Weltkarte Risiko / Kriminalität
Deutschland ist eines der sichersten Länder der Welt. - Alle Rechte vorbehalten A3M Global Monitoring

Zwei Drittel der Befragten in der KAS-Studie gehen zudem davon aus, dass Kriminalität ein großes oder sehr großes Problem sei. Bei den über 65 Jahre alten Menschen sind es sogar mehr als drei Viertel, die das so sehen. Dabei ist diese Altersgruppe am wenigsten von Kriminalität betroffen, wie der Sicherheitsbericht feststellt. Anhänger:innen von AfD, SPD und CDU halten dabei Kriminalität deutlich stärker für ein Problem als die von Linke, Grünen und FDP.

Problem für die Bürgerrechte

Das Problem der Kriminalitätswahrnehmung nimmt in der bürgerrechtlichen Betrachtung und Argumentation bislang noch keinen so großen Stellenwert ein. Dabei könnte hier viel zu holen sein, wenn der grassierenden Fehlwahrnehmung weiter Teile der Gesellschaft Fakten entgegengestellt werden – und so ein realistisches Bild der Bedrohung durch Kriminalität entsteht, das eine evidenzbasierte Sicherheitspolitik möglich macht.

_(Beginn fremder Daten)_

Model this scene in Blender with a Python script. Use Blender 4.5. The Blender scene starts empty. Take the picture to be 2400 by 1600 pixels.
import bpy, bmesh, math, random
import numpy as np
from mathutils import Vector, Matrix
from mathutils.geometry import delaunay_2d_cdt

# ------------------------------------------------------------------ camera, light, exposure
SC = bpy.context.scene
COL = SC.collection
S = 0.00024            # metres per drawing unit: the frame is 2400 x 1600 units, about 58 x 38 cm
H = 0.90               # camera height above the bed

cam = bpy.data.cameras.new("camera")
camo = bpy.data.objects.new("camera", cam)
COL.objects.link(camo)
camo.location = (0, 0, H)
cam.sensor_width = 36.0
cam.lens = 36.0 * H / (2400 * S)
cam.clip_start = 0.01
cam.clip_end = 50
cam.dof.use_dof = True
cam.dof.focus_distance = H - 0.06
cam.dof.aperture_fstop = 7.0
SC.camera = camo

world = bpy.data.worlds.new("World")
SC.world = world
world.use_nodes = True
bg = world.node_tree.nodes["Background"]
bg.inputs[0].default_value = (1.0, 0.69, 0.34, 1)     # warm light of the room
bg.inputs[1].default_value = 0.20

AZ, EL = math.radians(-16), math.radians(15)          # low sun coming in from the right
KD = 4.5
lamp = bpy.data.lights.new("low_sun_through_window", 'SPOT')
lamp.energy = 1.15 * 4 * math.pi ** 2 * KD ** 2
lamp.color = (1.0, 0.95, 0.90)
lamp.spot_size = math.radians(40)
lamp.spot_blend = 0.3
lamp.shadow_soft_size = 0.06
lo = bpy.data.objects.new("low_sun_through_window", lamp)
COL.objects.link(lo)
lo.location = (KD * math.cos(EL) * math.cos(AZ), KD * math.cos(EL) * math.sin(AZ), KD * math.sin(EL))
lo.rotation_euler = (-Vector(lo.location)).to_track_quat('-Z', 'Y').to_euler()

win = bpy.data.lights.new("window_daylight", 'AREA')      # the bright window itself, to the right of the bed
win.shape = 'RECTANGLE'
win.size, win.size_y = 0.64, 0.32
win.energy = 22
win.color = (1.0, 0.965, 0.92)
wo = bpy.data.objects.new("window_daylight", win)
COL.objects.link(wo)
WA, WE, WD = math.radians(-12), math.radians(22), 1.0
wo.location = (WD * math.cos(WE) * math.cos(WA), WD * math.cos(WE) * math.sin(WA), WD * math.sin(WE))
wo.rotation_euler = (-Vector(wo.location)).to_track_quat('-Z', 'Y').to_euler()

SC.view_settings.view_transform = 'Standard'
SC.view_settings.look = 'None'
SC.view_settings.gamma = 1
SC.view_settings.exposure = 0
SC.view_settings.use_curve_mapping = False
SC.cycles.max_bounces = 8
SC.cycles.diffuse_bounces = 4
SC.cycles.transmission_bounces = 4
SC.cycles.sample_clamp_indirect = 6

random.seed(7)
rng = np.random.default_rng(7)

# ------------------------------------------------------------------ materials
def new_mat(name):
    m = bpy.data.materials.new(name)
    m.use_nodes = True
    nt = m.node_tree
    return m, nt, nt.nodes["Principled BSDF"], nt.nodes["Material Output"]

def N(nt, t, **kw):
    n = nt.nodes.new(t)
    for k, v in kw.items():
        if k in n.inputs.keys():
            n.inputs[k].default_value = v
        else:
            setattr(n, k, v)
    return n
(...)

Denn mit der Fehlwahrnehmung dürfte die fortwährende Verschärfung von Gesetzen und Überwachung in Teilen zusammenhängen. Wer ein falsches Bild von der Kriminalität hat, der akzeptiert auch schneller Maßnahmen gegen diese. In der Studie der KAS stimmen Anhänger:innen aller Parteien mittlerweile mehrheitlich der Videoüberwachung öffentlicher Plätze zu und sogar die Gesichtserkennung hat bei Unions- und SPD-Anhänger:innen eine Mehrheit.

Die Angst vor Kriminalität hat ein politisches Betätigungsfeld geschaffen, in dem Innenpolitiker „anpacken“ und Handlungsbereitschaft mit immer neuen Maßnahmen zeigen können. Denn da, wo Bürger:innen ein Problem sehen, können Politiker:innen etwas gegen das Problem tun. Auch wenn das Problem in der Realität immer kleiner und kleiner wird. In einem der sichersten Länder der Welt.